NAYPYIDAW — Burma’s military chief Snr-Gen Min Aung Hlaing discussed the provisions for a state of emergency and a potential military takeover of the country, amid an ongoing military conflict in northern Shan State and threats from Muslim militants in the west Burma.
It was the second time this month that the army chief mentioned the clause in Burma’s 2008 Constitution—which was also drafted by the military—that allows the military to stage a coup in the event of chaos and instability. The Constitution also reserves 25 percent of the seats in Parliament for military representatives.
In his speech at the National Defense College (NDC) on Saturday, the military chief justified the army’s continuing role in Burmese politics. The military is a stabilizing force on political and ethnic issues, he said.
The military would not engage in ‘party politics,’ but the 2008 Constitution did enshrine provisions for a state of emergency, said the senior general, according to the military mouthpiece Myawaddy Daily.
“[People] need to know the realities and the historical facts about the military and the State,” he said, also emphasizing the need to solve ethnic issues.
According to a clause in the 2008 Constitution, in case of a state of emergency in the country, the president would announce the order in coordination with National Defense and Security Council (NDSC). He would then transfer the government’s executive, legislative, and judicial powers to the Commander-in-Chief of the Defense Forces.
Earlier this month, Snr-Gen Min Aung Hlaing spoke to the European Union Military Committee in Brussels, where he said that the Constitution defines “the role of the Myanmar Armed Forces in conformity with the real situation of the nation.”

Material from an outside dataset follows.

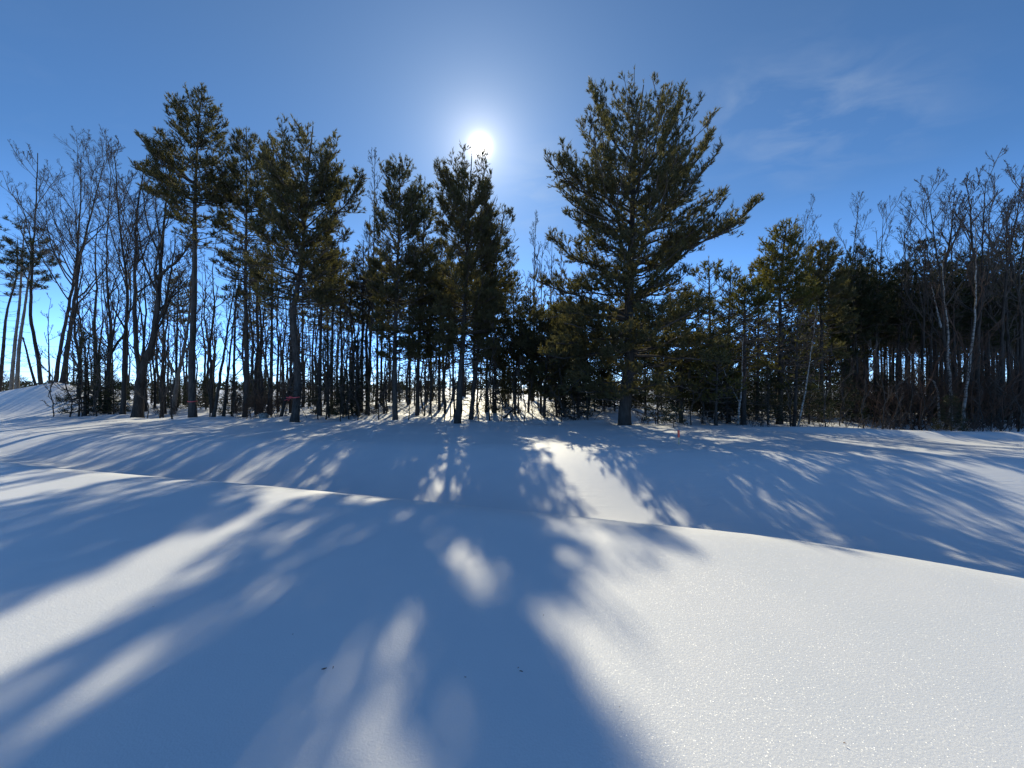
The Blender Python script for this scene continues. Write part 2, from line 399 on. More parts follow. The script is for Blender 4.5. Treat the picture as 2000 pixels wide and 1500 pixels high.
# ------------------------------------------------------------------ tree builders
def trunk_mesh(pts, r0, r1, n=12, k=40, flare=0.25, power=1.0, seed=0, material=None):
    rng = np.random.default_rng(seed)
    P = resample(pts, k)
    s = np.linspace(0, 1, k)
    R = r1 + (r0 - r1) * (1 - s) ** power
    h = P[:, 2] - P[0, 2]
    R = R * (1 + flare * np.exp(-h / (2.2 * r0 + 1e-6)))
    v, q = tubes(P[None], R[None], n)
    c = np.repeat(P, n, 0); off = v - c
    v = c + off * (1 + 0.07 * rng.normal(size=(len(v), 1)).clip(-2, 2))
    return P, R, mesh('trunk', v, [q], material or M['bark'])

def pine_parts(rng, P, R, zlow, ztop, extent, *, base, den=1.0, whorl=0.5, per=5, el=(4, 52), K=12, nl=0.135, hw=0.0125,
               inner=0.3, limbs=(), dead=None, mat_n='pine', bare=0.12, clump=1.0, droop=0.0, spread=0.58, prune=True, wood=True):
    """branches in whorls round trunk P; extent(z) -> (left, right) reach in metres. Returns crown mesh, branch mesh, list of limb meshes"""
    H = ztop - zlow
    zs = []; z = zlow
    while z < ztop - 0.15:
        zs.append(z); z += whorl * (0.75 + 0.5 * rng.random()) * (0.75 + 0.5 * (1 - (z - zlow) / H))
    zs = np.array(zs)
    zz = np.repeat(zs, per) + rng.normal(0, 0.10 * whorl, len(zs) * per)
    az = (np.tile(np.arange(per), len(zs)) / per * 2 * pi + np.repeat(rng.random(len(zs)) * 2 * pi, per) + rng.normal(0, 0.22, len(zz)))
    keep = rng.random(len(zz)) > bare
    zz, az = zz[keep], az[keep]
    tip = np.clip(zz + rng.normal(0, 0.12, len(zz)), zlow, ztop - 0.22)
    f = np.clip((tip - zlow) / H, 0, 1)
    elev = np.radians(el[0] + (el[1] - el[0]) * f ** 1.3) + rng.normal(0, 0.10, len(zz))
    l, r = extent(tip); c = np.cos(az); m = 0.5 * (l + r)
    e = np.sqrt((np.where(c > 0, r, l) * c) ** 2 + (m * np.sin(az)) ** 2)
    e = np.maximum(e * np.clip(rng.normal(0.93, 0.15, len(e)), 0.45, 1.06), 0.12)
    zz = np.clip(tip - e * np.tan(elev), max(0.75 * zlow, 0.1), ztop - 0.1)
    rise = tip - zz
    # start points on trunk
    tz = P[:, 2]; cx = np.interp(zz, tz, P[:, 0]); cy = np.interp(zz, tz, P[:, 1]); tr = np.interp(zz, tz, R)
    k = 9; uu = np.linspace(0, 1, k)
    h = np.stack([np.cos(az), np.sin(az)], 1)
    B = np.empty((len(zz), k, 3))
    bend = rng.normal(0, 0.10, len(zz))
    perp = np.stack([-h[:, 1], h[:, 0]], 1)
    for a, u_ in enumerate(uu):
        d = e * u_
        side = bend * e * np.sin(u_ * pi)
        B[:, a, 0] = cx + h[:, 0] * d + perp[:, 0] * side
        B[:, a, 1] = cy + h[:, 1] * d + perp[:, 1] * side
        B[:, a, 2] = zz + rise * (0.55 * u_ + 0.45 * u_ ** 2.6) - droop * e * math.sin(u_ * pi)
    B[:, 1:] += rng.normal(0, 0.02, (len(zz), k - 1, 3)) * e[:, None, None] ** 0.5
    r0 = np.minimum(tr * 0.45, 0.012 + 0.013 * e); RB = r0[:, None] * (1 - 0.8 * uu)[None] + 0.003
    limb_curves = []
    for lp, lr in limbs:
        c = resample(lp, 9); limb_curves.append((c, lr))
    if limb_curves:
        LB = np.stack([c for c, _ in limb_curves]); LE = np.linalg.norm(np.diff(LB, axis=1), axis=2).sum(1)
        allB = np.concatenate([B, LB]); allE = np.concatenate([e, LE])
    else:
        allB, allE = B, e
    # laterals
    n1 = np.maximum(3, np.round(allE * 11 * den)).astype(int)
    idx = np.repeat(np.arange(len(allB)), n1)
    t1 = inner + (1 - inner) * rng.random(len(idx)) ** 0.8
    p1, d1 = lerp_at(allB, idx, t1)
    hz = np.cross(d1, [0, 0, 1.0]); hz = nrm(hz)
    sgn = np.where(rng.random(len(idx)) < 0.5, -1.0, 1.0)[:, None]
    an = np.radians(rng.uniform(25, 65, len(idx)))[:, None]
    dl = nrm(d1 * np.cos(an) + hz * sgn * np.sin(an) + np.array([0, 0, 1.0]) * rng.normal(0.28, 0.30, (len(idx), 1)))
    L1 = np.minimum((0.20 + 0.48 * allE[idx] * (1.02 - t1)) * rng.uniform(0.6, 1.15, len(idx)), 1.2) * clump
    LP = np.stack([p1, p1 + dl * (L1 * 0.5)[:, None] + np.array([0, 0, 1]) * (0.02 * L1)[:, None], p1 + dl * L1[:, None] + np.array([0, 0, 1]) * (0.12 * L1)[:, None]], 1)
    LR = np.stack([np.full(len(idx), 0.007), np.full(len(idx), 0.005), np.full(len(idx), 0.003)], 1) * (0.7 + 0.5 * L1[:, None])
    # shoots
    n2 = np.maximum(2, np.round(L1 / 0.115 * den ** 0.5)).astype(int)
    id2 = np.repeat(np.arange(len(idx)), n2)
    t2 = 0.15 + 0.85 * rng.random(len(id2)) ** 0.75
    p2, d2 = lerp_at(LP, id2, t2)
    r = rng.normal(size=(len(id2), 3)); r[:, 2] *= 0.6
    ds = nrm(d2 * 0.8 + r * 0.6 + np.array([0, 0, 0.55]))
    L2 = rng.uniform(0.08, 0.26, len(id2))
    # leader and the branch tips carry their own tufts
    tp, td = lerp_at(allB, np.arange(len(allB)), np.full(len(allB), 0.999))
    top = np.array([P[-1]]); ttd = np.array([[0, 0, 1.0]])
    O = np.concatenate([p2, tp, top]); D = np.concatenate([ds, nrm(td + [0, 0, 0.3]), ttd]); L = np.concatenate([L2, np.full(len(tp), 0.14), [0.2]])
    if prune:
        kk = keep_mask(O + base, rng); O, D, L = O[kk], D[kk], L[kk]
    v, fc = needles(O, D, L, rng, K, nl, hw, spread)
    crown = mesh('crown', v, [fc], M[mat_n], smooth=False)
    parts = [tubes(B, RB, 4)]
    if wood: parts.append(blades(rng, LP, 0.008))
    # dead twiggy branches below the live crown
    if dead:
        z0, z1, nd, ln = dead
        dz = rng.uniform(z0, z1, nd); da = rng.random(nd) * 2 * pi; de = ln * rng.uniform(0.3, 1.1, nd)
        c = np.stack([np.interp(dz, tz, P[:, 0]), np.interp(dz, tz, P[:, 1]), dz], 1)
        dr = np.stack([np.cos(da), np.sin(da), rng.normal(0.0, 0.28, nd)], 1)
        DP = np.stack([c + dr * (de * q)[:, None] + np.array([0, 0, 1]) * (de * 0.22 * (q * q - q * 1.2))[:, None] + rng.normal(0, 0.02, (nd, 3)) * q for q in np.linspace(0, 1, 6)], 1)
        DR = (0.006 + 0.006 * de)[:, None] * np.linspace(1, 0.3, 6)[None]
        parts.append(tubes(DP, DR, 4))
        n3 = 5; i3 = np.repeat(np.arange(nd), n3)
        p3, d3 = lerp_at(DP, i3, rng.uniform(0.25, 0.98, len(i3)))
        q3 = nrm(d3 + rng.normal(0, 0.6, (len(i3), 3))); l3 = rng.uniform(0.12, 0.5, len(i3)) * de[i3] * 0.6
        TP = np.stack([p3, p3 + q3 * (l3 * 0.5)[:, None], p3 + q3 * l3[:, None] + np.array([0, 0, 0.15]) * l3[:, None]], 1)
        parts.append(tubes(TP, np.tile([[0.0055, 0.0045, 0.003]], (len(i3), 1)), 3))
    vv, ff = join(parts)
    br = mesh('branchwork', vv, ff, M['twig'])
    lm = [mesh('limb', *(lambda tq: (tq[0], [tq[1]]))(tubes(c[None], (lr * (1 - 0.75 * np.linspace(0, 1, 9)) + 0.004)[None], 7)), M['darkbark']) for c, lr in limb_curves]
    return crown, br, lm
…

“If one studies the ‘Provisions on State of Emergency’ in the Chapter XI of the Constitution (2008),” he said, “one will find various step-by-step provisions for the Myanmar Armed Forces in order not to seize the State power easily and in order not to hold the State power for a long time, even if the Myanmar Armed Forces takes the responsibility of the State under the agreement of the President.”
Burma experienced government by a military dictatorship from 1962 until 2011, when the military ceded power to a quasi-civilian government that consisted mostly of retired army generals. Only this year did the Southeast Asian nation see a civilian government, elected by its people, finally assume power.